An Alternative History of Santa Cruz County

By Frank Perry

This article is part of the MAH's Online History Journal, a collection of original research on local history. Dive deep into Santa Cruz County history in this ever-growing forum and start curating your own.

Imagine a 260-foot-high dam across the Soquel Valley, a submarine port at Santa Cruz, a 13-story apartment building on the beach at Capitola, or a giant nuclear power plant near Davenport. These are just a few of many projects that were proposed for our town, but never built.

Introduction

Santa Cruz County history is littered with such unrealized plans as those listed above, though most are not so dramatic. Had even a few of the major ones come to fruition, our little patch of paradise on the north shore of Monterey Bay would be very different from the place we now know.

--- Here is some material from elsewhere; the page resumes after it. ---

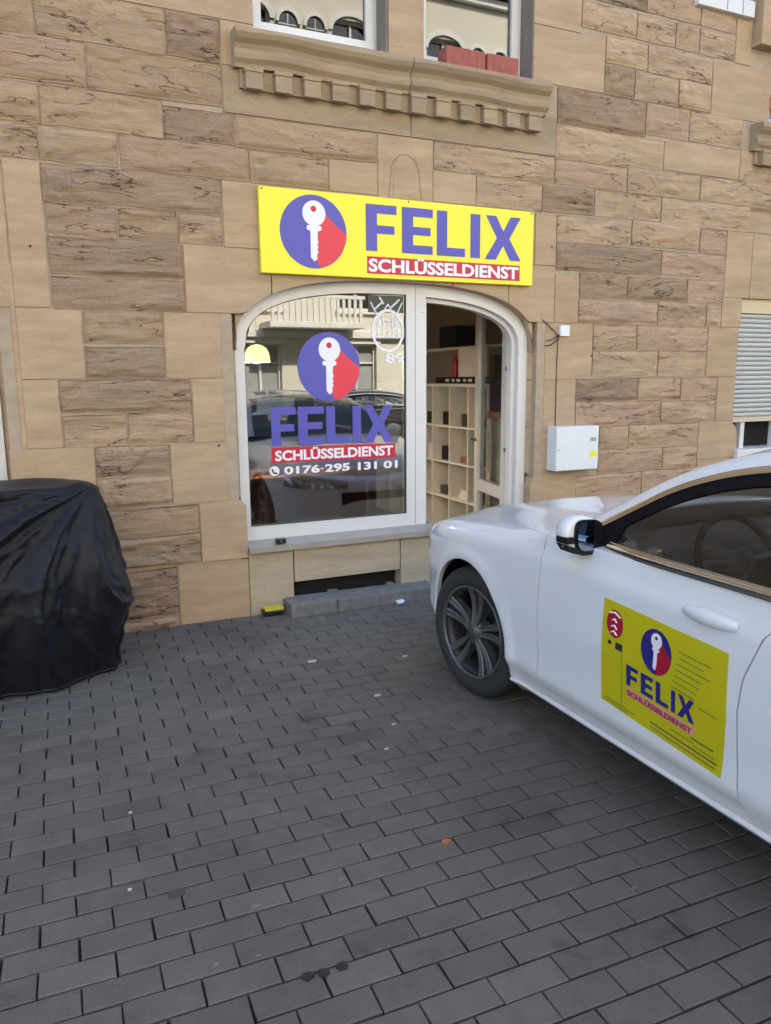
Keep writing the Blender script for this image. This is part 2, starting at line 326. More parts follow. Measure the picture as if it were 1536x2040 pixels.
# ------------------------------------------------------------------ text (flat printed lettering cut as thin shapes)
_txt = {}
def text_shapes(s, bold=0.03):
    if (s, bold) in _txt: return _txt[(s, bold)]
    cu = bpy.data.curves.new('t', 'FONT'); cu.body = s; cu.offset = bold; cu.resolution_u = 3
    o = bpy.data.objects.new('t', cu); COL.objects.link(o)
    dg = bpy.context.evaluated_depsgraph_get(); me = o.evaluated_get(dg).to_mesh()
    v = np.array([q.co[:2] for q in me.vertices]); f = [tuple(p.vertices) for p in me.polygons]
    o.evaluated_get(dg).to_mesh_clear(); COL.objects.unlink(o); bpy.data.objects.remove(o); bpy.data.curves.remove(cu)
    v = (v - v.min(0)) / (v.max(0) - v.min(0))
    _txt[(s, bold)] = (v, f); return v, f
def text_obj(name, s, fn, mat, parent, bold=0.03, label=None):
    v, f = text_shapes(s, bold)
    return mesh_obj(name, [fn(a, b) for a, b in v], f, mat, parent, label=label)
LET = {'F': [[(0, 0), (.36, 0), (.36, .38), (.93, .38), (.93, .56), (.36, .56), (.36, .81), (1, .81), (1, 1), (0, 1)]],
       'E': [[(0, 0), (1, 0), (1, .19), (.36, .19), (.36, .41), (.93, .41), (.93, .59), (.36, .59), (.36, .81), (1, .81), (1, 1), (0, 1)]],
       'L': [[(0, 0), (1, 0), (1, .19), (.36, .19), (.36, 1), (0, 1)]], 'I': [[(0, 0), (1, 0), (1, 1), (0, 1)]],
       'X': [[(0, 0), (.30, 0), (.5, .33), (.70, 0), (1, 0), (.67, .5), (.98, 1), (.70, 1), (.5, .66), (.30, 1), (.02, 1), (.33, .5)]]}
def felix(fn, spans, mat, parent, d, thick=0.0015):
    """fn(u,v,depth)->3D ; spans: letter -> (u0,u1)"""
    for ch, (u0, u1, v0, v1) in spans:
        poly = [(u0 + a * (u1 - u0), v0 + b * (v1 - v0)) for a, b in LET[ch][0]]
        mb = MB(); mb.prism(poly, lambda a, b: fn(a, b, d + thick), lambda a, b: fn(a, b, d)); mb.obj('letter', mat, parent)
def disc(cx, cz, rx, rz, n=40, a0=0, a1=2 * math.pi): return [(cx + rx * math.cos(a0 + (a1 - a0) * k / n), cz + rz * math.sin(a0 + (a1 - a0) * k / n)) for k in range(n if a1 - a0 > 6.2 else n + 1)]
def key_logo(fn, cx, cz, rx, rz, parent, d, mats, face=False):
    """round key emblem: blue disc, red field falling away to the lower right, white key"""
    mb_, mr_, mw_ = mats
    P = lambda poly, k0, k1: MB().prism(poly, lambda a, b: fn(a, b, d + k1), lambda a, b: fn(a, b, d + k0))
    P(disc(cx, cz, rx, rz, 56), 0, .001).obj('emblem_disc', mb_, parent)
    S = lambda a, b: (cx + a * rx, cz + b * rz)
    red = [S(.36, .50), S(.62, .26), S(.985, -.02)] + [S(.985 * math.cos(t), .985 * math.sin(t)) for t in np.linspace(-.10, -1.36, 16)] + [S(.10, -.86), S(.02, -.6), S(.05, .2)]
    P(red, .001, .0016).obj('emblem_field', mr_, parent)
    key = [S(-.09 - .0, .17), S(-.20, .17), S(-.22, .10), S(-.20, .05), S(-.105, .02), S(-.105, -.70), S(.0, -.81), S(.085, -.74), S(.085, -.60), S(.13, -.55), S(.09, -.48), S(.13, -.42), S(.095, -.34), S(.135, -.27), S(.105, -.2), S(.12, .02), S(.22, .05), S(.235, .10), S(.215, .17), S(.11, .17), S(.13, .235)]
    bow = [S(.015 + .345 * math.cos(t), .50 + .345 * math.sin(t)) for t in np.linspace(-1.15, 4.29, 30)]
    P(key[:-1] + bow, .0016, .0026).obj('emblem_key', mw_, parent)
    P([S(.0 + .085 * math.cos(t), .62 + .085 * math.sin(t)) for t in np.linspace(0, 6.0, 14)], .0026, .003).obj('key_hole', M_INK if face else M_DRED, parent)

# ------------------------------------------------------------------ ground
street = box_obj('road', (-60, -9.0, -0.35), (60, -1.6, -0.13), M_ASPHALT); tag(street, kind='structure')
farwalk = box_obj('far_pavement', (-60, -13.0, -0.35), (60, -9.0, 0.0), M_CONC); tag(farwalk, kind='structure')
kerb = box_obj('kerb', (-60, -1.6, -0.35), (60, -1.45, 0.0), M_CONC); tag(kerb, kind='structure')
pave = box_obj('pavement', (-60, -1.45, -0.35), (60, WY + 6, -0.016), M_SAND); tag(pave, kind='structure')
lowg = box_obj('ground', (-150, -150, -0.6), (150, 150, -0.36), M_ASPHALT); tag(lowg, kind='structure')

PR = R(-1.6)                                   # the paving rows run almost parallel to the facade
pc, ps = math.cos(PR), math.sin(PR)
def pworld(u, v): return (u * pc - v * ps - 0.068, u * ps + v * pc + 0.018)
def brick_mesh(L, Wd, seed):
    rr = random.Random(seed); c = 0.0028; h = 0.0; j = lambda: rr.uniform(-.0012, .0012)
    x, y = L / 2, Wd / 2
    base = [(-x + j(), -y + j()), (x + j(), -y + j()), (x + j(), y + j()), (-x + j(), y + j())]
    v = [(a, b, -0.03) for a, b in base] + [(a, b, -0.0024) for a, b in base] + [(a - math.copysign(c, a), b - math.copysign(c, b), 0.0) for a, b in base]
    f = [(8, 9, 10, 11)] + [(k, (k + 1) % 4, (k + 1) % 4 + 4, k + 4) for k in range(4)] + [(k + 4, (k + 1) % 4 + 4, (k + 1) % 4 + 8, k + 8) for k in range(4)]
    return v, f
bmeshes = []
for s_ in range(8):
    v, f = brick_mesh(0.1985 if s_ % 2 else 0.1970, 0.0932 if s_ % 3 else 0.0922, s_)
    me = bpy.data.meshes.new('brick'); me.from_pydata(v, [], f); me.materials.append(M_PAVER); me.update(); bmeshes.append((me, v, f))
K = cam.matrix_world.inverted()
def project(p):
    q = K @ Vector(p)
    if q.z > -0.05: return None
    s_ = 1519.84; return 768 + s_ * q.x / -q.z, 1020 - s_ * q.y / -q.z, -q.z
pieces = []
PL, PW = 0.2035, 0.1003
for j in range(-20, 60):
    for i in range(-60, 60):
        u = i * PL + (0.5 * PL if j % 2 else 0) + 0.004 * math.sin(j * 3.7); v = j * PW
        X, Y = pworld(u, v)
        if Y < -1.36 or Y > WY - 0.02 or X < -7 or X > 9: continue
        pr = project((X, Y, 0)); near = 1e9
        if pr and -60 < pr[0] < 1596 and 1150 < pr[1] < 2110: near = pr[2]
        hidden = (X > 1.95 + 0 * Y and Y < 4.1 and X - 1.75 > 0.0)      # under the car
        if X > 2.25 and Y < 4.0: near += 50
        pieces.append((near, X, Y))
pieces.sort()
bulk = MB(); tones = []; rr = random.Random(3)
for n, (near, X, Y) in enumerate(pieces):
    k = rr.randrange(8); me, v, f = bmeshes[k]; dz = rr.uniform(-.0022, .0012); rz = PR + rr.gauss(0, .006)
    tx, ty = rr.gauss(0, .006), rr.gauss(0, .006)
    if n < 300:
        o = bpy.data.objects.new('brick', me); COL.objects.link(o); o.parent = pave; o.location = (X, Y, dz); o.rotation_euler = (tx, ty, rz)
    else:
        c, s = math.cos(rz), math.sin(rz); bulk.add([(X + a * c - b * s, Y + a * s + b * c, q + dz + a * ty * -1 + b * tx) for a, b, q in v], f); tones += [rr.random()] * len(v)
bo = bulk.obj('brick_field', M_PAVERS, pave); bo['kind'] = 'stuff'
at = bo.data.attributes.new('tone', 'FLOAT', 'POINT'); at.data.foreach_set('value', tones)

# ------------------------------------------------------------------ sandstone house
house = empty('sandstone_building', (0, 0, 0), label='sandstone apartment house with a locksmith shop on the ground floor', cat='building')
WX0, WX1, WZ = -22.0, 24.0, 15.2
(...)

In this alternate history, there would be more heavy industry, dams, freeways, railroad lines, and housing subdivisions. There would be entire towns that do not exist today. In some respects, what didn’t happen is just as important as what did.

In recent decades, the history of failed plans has increasingly become a subject for study by historians. In the fall of 2013, for example, the California Historical Society and the San Francisco Bay Area Planning and Urban Research Association (SPUR) presented a five-venue exhibition titled, Unbuilt San Francisco: The View From Futures Past. According to exhibition curator John King, “Today’s urban landscape is shaped in profound ways by the buildings that never came to life, the plans that fell short.”

What didn’t come to pass nevertheless tells us how certain people envisioned the future. Such proposals frequently prompted not just decisionmakers but everyday citizens to seriously examine what kind of a future they wanted. In hindsight, some of the plans prompt chuckles, others horror. What were they thinking?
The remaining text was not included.